Repetitive Learning Control For Global Asymptotic Tracking Of Robot Manipulators

Robotic manipulator is a very complicated nonlinear system with strong-coupling characteristics. High-accuracy trajectory tracking control of robotic manipulators is especially challenging and has been widely studied in the past years. Repetitive learning control is developed based on internal model principle and accomplishes the trajectory tracking of periodic reference signal with a high precision. This approach does not utilize the modeling information in the control law formulation, and thus permits easy implementation.
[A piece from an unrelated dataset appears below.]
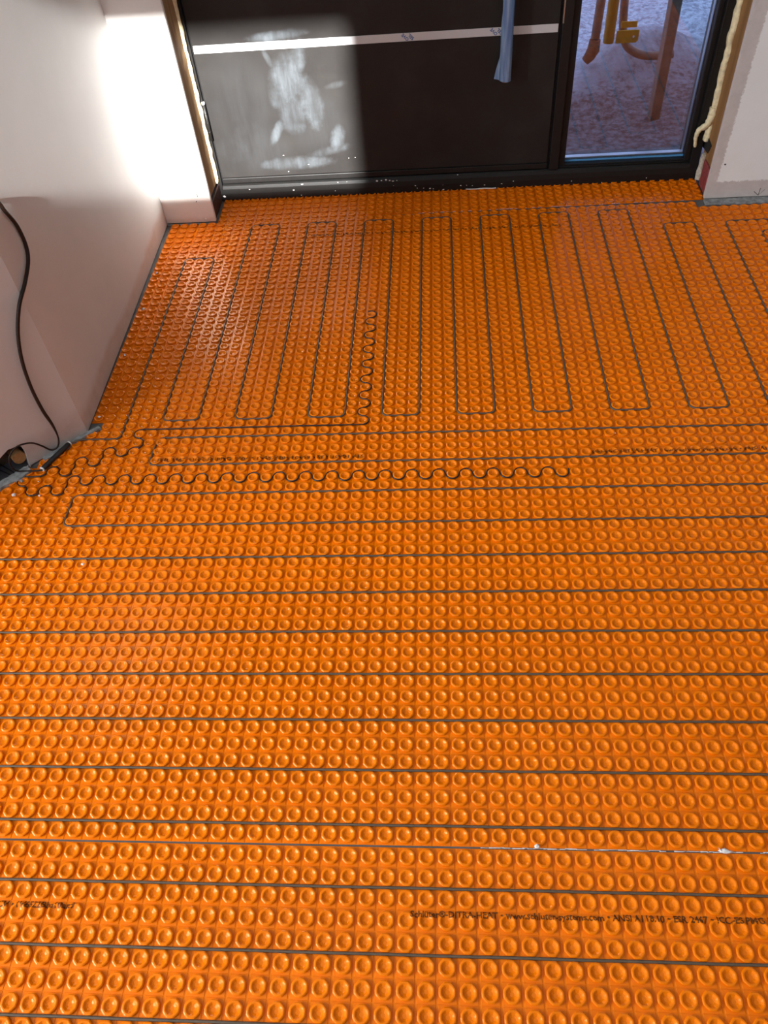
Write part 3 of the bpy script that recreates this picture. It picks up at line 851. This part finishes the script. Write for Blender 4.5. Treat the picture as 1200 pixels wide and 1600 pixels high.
# ------------------------------------------------------------------ mortar, seam fleece, crumbs, screws
def slab_patch(name, outline, z0, h, mat, label, cat, seed=0, step=0.006, amp=0.0022):
    """flat irregular patch with a ragged rim"""
    o = []
    for a, c in zip(outline, outline[1:] + outline[:1]):
        a = np.array(a[:2]); c = np.array(c[:2]); L = np.linalg.norm(c - a); m_ = max(1, int(L / step))
        for k in range(m_):
            q = a + (c - a) * k / m_
            o.append((q[0] + amp * mnoise.noise(Vector((q[0] * 160, q[1] * 160, seed))), q[1] + amp * mnoise.noise(Vector((q[1] * 150, q[0] * 170, seed + 9))), z0))
    b2 = MB().prism(o, (0, 0, h))
    return tag(b2.build(name, mat), label, cat)
slab_patch('mortar_strip', [(1.5265, SYR - 0.0002), (1.524, 0.988), (1.64, 0.984), (1.85, 0.985), (1.85, SYR - 0.0002)], ZB, -ZB + 0.0005, M['mortar'], 'pale grey mortar strip along the foot of the right drywall', 'mortar', 1)
slab_patch('mortar_strip', [(left_x(1.0) + 0.001, 1.0075), (left_x(1.0) + 0.001, 1.0035), (-0.034, 1.0035), (-0.034, 1.0075)], ZB, -ZB - 0.001, M['mortar'], 'dark grey mortar line under the sunlit drywall left of the door', 'mortar', 2, amp=0.001)
def angf(s, d): p = ang(s, 0, d); return (p[0], p[1])
slab_patch('mortar_strip', [angf(-0.03, 0.0155), angf(-0.028, 0.004), angf(0.0, 0.0005), angf(0.125, 0.0005), angf(0.125, 0.014), angf(0.06, 0.0135), angf(0.0, 0.012)], ZB, -ZB + 0.001, M['mortar'], 'grey mortar strip along the foot of the angled wall', 'mortar', 3, amp=0.002)
slab_patch('mortar_patch', [angf(0.16, 0.0008), angf(0.36, 0.0008), angf(0.36, 0.020), angf(0.22, 0.024), angf(0.19, 0.030), angf(0.165, 0.020)], ZB, -ZB + 0.004, M['mortar'], 'lumpy grey mortar patch in front of the broken hole', 'mortar', 4, amp=0.004)
# torn fleece along the near seam
fl_ = MB()
sy = -31.05
xs = 23.2
while xs < 39.5:
    L = random.uniform(0.12, 0.7); w = random.uniform(0.010, 0.035)
    if random.random() < 0.86 and 24 < xs:
        yy = sy + random.uniform(-0.02, 0.02)
        fl_.prism([(xs * S, (yy - w) * S, -0.155 * S), ((xs + L) * S, (yy - w * 0.4) * S, -0.155 * S), ((xs + L) * S, (yy + w * 0.6) * S, -0.155 * S), (xs * S, (yy + w) * S, -0.155 * S)], (0, 0, 0.02 * S))
    xs += L * random.uniform(0.7, 1.0)
p = on_z(1135, 1331, -0.13 * S)
fl_.blob(p, 0.011, 0.0024, 0.002, 0.7, 3, 5).blob(p + np.array([-0.003, 0.002, 0]), 0.006, 0.003, 0.002, 0.6, 3, 8)
q0, q1 = on_z(1128, 1330, -0.1 * S), on_z(1120, 1323, -0.02 * S)
fl_.tube([q0, (q0 + q1) / 2 + np.array([0, 0, 0.001]), q1], 0.0005, 5)
tag(fl_.build('fleece_shred', M['fleece']), 'shreds of torn white fleece in the near seam', 'fleece', kind='stuff')
fl2 = MB()
for i in range(60):
    u = random.uniform(655, 1080)
    a = (u / 413.0)
    x_ = 20.9 + (u - 658) / (1071 - 658) * (48.07 - 20.9)
    y_ = DO[1] + DR * (x_ + 1) - 0.02 + random.uniform(-0.02, 0.02)
    fl2.box((x_ - 0.12) * S, (x_ + random.uniform(0.02, 0.2)) * S, (y_ - 0.02) * S, (y_ + 0.02) * S, -0.11 * S, -0.09 * S)
tag(fl2.build('fleece_edge', M['fleece']), 'pale dashed fleece edge in the seam near the doorway', 'fleece', kind='stuff')

def lump(name, u, v, z, r, mat, label, cat, group, seed, flat=0.7):
    p = on_z(u, v, z)
    b2 = MB().blob((0, 0, 0), r, r * random.uniform(0.7, 1.0), r * flat, 0.6, 2, seed)
    for v_ in b2.bm.faces: v_.smooth = False
    o = b2.build(name, mat); o.location = (p[0], p[1], p[2] + r * flat * 0.6)
    return tag(o, label, cat, group)
CR_ = [(22, 774, 0.0, 0.0052, 'largest white plaster crumb, near the mortar patch by the broken hole'),
       (62, 775, -0.004, 0.0027, 'small white plaster crumb touching the winding wire near the left edge'),
       (130, 882, -0.004, 0.0033, 'white plaster crumb in a stud under the first full crosswise cable'),
       (839, 1322.5, -0.001, 0.0038, 'square white crumb on the near seam left of the torn fleece'),
       (34, 752, -0.002, 0.0040, 'dull grey crumb beside the fork of the two thin wires'),
       (60, 752.5, -0.003, 0.0014, 'tiny white crumb between the two winding wires'),
       (961, 677, -0.002, 0.0018, 'tiny pale crumb just above the long cable below the loops'),
       (332, 1340, -0.004, 0.0016, 'tiny pale crumb just below the near seam'),
       (785, 1245, -0.004, 0.0016, 'tiny white crumb in a stud above the near seam')]
for i, (u, v, z, r, lb) in enumerate(CR_):
    lump('plaster_crumb', u, v, z, r, M['crumb'] if 'grey' not in lb else M['mortar'], lb, 'plaster crumb', 'plaster crumbs on the floor', i + 20)
SC_ = [(245, 427, 'shiny screw along the left wall, farthest of the four'), (224, 483, 'shiny screw along the left wall, second from the far end'),
       (195.5, 555, 'shiny screw along the left wall, second from the near end'), (155, 652, 'shiny screw along the left wall, nearest the angled wall')]
for i, (u, v, lb) in enumerate(SC_):
    p = on_z(u, v, -0.0025)
    b2 = MB()
    b2.tube([(0, 0, -0.001), (0, 0, 0.0), (0, 0, 0.0018), (0, 0, 0.0024)], 0.0036, 14, rfun=lambda k: (0.0018, 0.0042, 0.0044, 0.0030)[k])
    o = b2.build('screw', M['screw']); o.location = p; o.rotation_euler = (0.25, -0.2, i)
    tag(o, lb, 'screw', 'screws along the left wall')

# ------------------------------------------------------------------ outside the sidelight
GZ = -0.15
def gh_(x, y):
    z = GZ + 0.035 * mnoise.noise(Vector((x * 2.3, y * 2.3, 0))) + 0.016 * mnoise.noise(Vector((x * 9, y * 9, 4))) + 0.006 * mnoise.noise(Vector((x * 26, y * 26, 8)))
    d = math.hypot((x - 1.56) / 0.16, (y - 2.50) / 0.16)
    z += 0.10 * math.exp(-d * d)
    d = math.hypot((x - 1.75) / 0.30, (y - 2.62) / 0.13)
    return z + 0.07 * math.exp(-d * d)
gm = MB()
nx, ny = 150, 150
gv = [[gm.bm.verts.new(Vector((-0.6 + 5.2 * i / nx, 1.26 + 4.2 * (j / ny), 0))) for i in range(nx + 1)] for j in range(ny + 1)]
for row in gv:
    for v in row: v.co.z = gh_(v.co.x, v.co.y)
for j in range(ny):
    for i in range(nx):
        f = gm.bm.faces.new((gv[j][i], gv[j][i + 1], gv[j + 1][i + 1], gv[j + 1][i])); f.smooth = True
struct(gm.build('ground', M['snow']), 'muddy trodden snow outside the sidelight', 'ground')
OY = 2.25
def oy(u, v, y=OY): return on_y(u, v, y)
# pipe rail: upright, bend and foot pipe
rail = empty('pipe_rail', oy(975, 70)); tag(rail, 'rusty brown pipe rail with a bend standing in the snow outside', 'pipe rail')
up = [oy(u, v) for u, v in ((985, -90), (978, -20), (974, 30), (974, 55), (980, 72), (995, 83), (1012, 87), (1030, 86.5), (1052, 84))]
MB().tube(catmull(up, 6), 0.0165, 14).build('bent_pipe', M['pipe'], rail)
ur = oy(1040, 70, 2.27)
MB().tube([(ur[0], 2.27, GZ), (ur[0], 2.27, 0.4), (ur[0], 2.27, 1.1)], 0.014, 14).build('upright_pipe', M['pipe'], rail)
lg = [oy(u, v, 2.42) for u, v in ((952, -90), (941, -10), (930, 60))]
MB().tube(lg, 0.019, 14).build('prop_pipe', M['pipe'], rail)
ft = [oy(u, v, 2.42) for u, v in ((930, 62), (927, 78), (921, 88), (914, 96))]
MB().tube(ft, 0.026, 14, rfun=lambda i: (0.024, 0.027, 0.024, 0.018)[i]).build('rusty_foot', M['rust'], rail)
post = MB()
pp = [oy(u, v, 1.95) for u, v in ((1052, -70), (1049.5, 0), (1043, 60), (1033, 140), (1023, 215), (1015, 262))]
cx_ = sum(p[0] for p in pp) / len(pp)
post.box(cx_ - 0.019, cx_ + 0.019, 1.92, 1.98, GZ - 0.02, 1.3, 0.004)
tag(post.build('timber_post', M['pipe']), 'brown square post outside behind the pipe rail bend', 'post')
ys = empty('scaffold_tube', oy(957, 60, 2.20)); tag(ys, 'yellow painted scaffold tube with a lug plate outside the glass', 'scaffold tube')
ty = [oy(u, v, 2.20) for u, v in ((965, -90), (956, 0), (953.5, 66))]
xm_ = (ty[1][0] + ty[2][0]) / 2
MB().tube([(xm_, 2.20, ty[2][2]), (xm_, 2.20, 0.9)], 0.0215, 18).build('tube', M['yellow'], ys)
a0, a1 = oy(964, 48, 2.19), oy(996, 65.5, 2.19)
lug = MB()
zt, zb_ = a0[2], a1[2]
lug.prism([(a0[0], 2.185, zt), (a1[0], 2.185, zt), (a1[0], 2.185, zb_ + 0.008), (a1[0] - 0.008, 2.185, zb_), (a0[0], 2.185, zb_)], (0, 0.006, 0))
lug.prism([(a0[0] + 0.02, 2.215, zt + 0.022), (a1[0] - 0.006, 2.215, zt + 0.022), (a1[0] - 0.006, 2.215, zt), (a0[0] + 0.02, 2.215, zt)], (0, 0.006, 0))
lg_o = lug.build('lug_plate', M['yellow'], ys)
pc = oy(990, 57, 2.1845)
MB().tube([(pc[0], 2.1846, pc[2]), (pc[0], 2.1835, pc[2])], 0.0042, 12).build('pin_hole', M['alu'], lg_o)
Given the repetitive tasks of these myriads of industrial robots, repetitive learning control has become one of the most effective solutions to high-accuracy trajectory tracking control of robotic manipulators. In this thesis, two new classes of repetitive learning controllers are proposed. The main research works can be described as follows.1. A new class of nonlinear decentralized sliding-mode repetitive learning control for robot manipulators is proposed. The control strategy is formulated with a calss of nonlinear saturated function with adjustable parameters and obtains faster response and higher tracking precision over the commonly used repetitive learning control. The favorable is achieved without increased torque. Decentralized control structure and sliding-mode control improve the fault toleration and robustness against uncertainty.2. A fast terminal sliding mode based repetitive learning control method for robot manipulators is developed by incorporating characteristics of fast terminal sliding mode control into repetitive learning control. Advantages of the proposed control include the absence of model parameter in the control law formulation and improved robustness and tracking performance in comparison with the conventional approaches.3. Lyapunov’s direct method and La Salle’s invariance principle are employed to prove global asymptotic tracking. Simulation results on a 3DOF revolute robotic manipulators demonstrate the effectiveness and improved performances of the proposed schemes.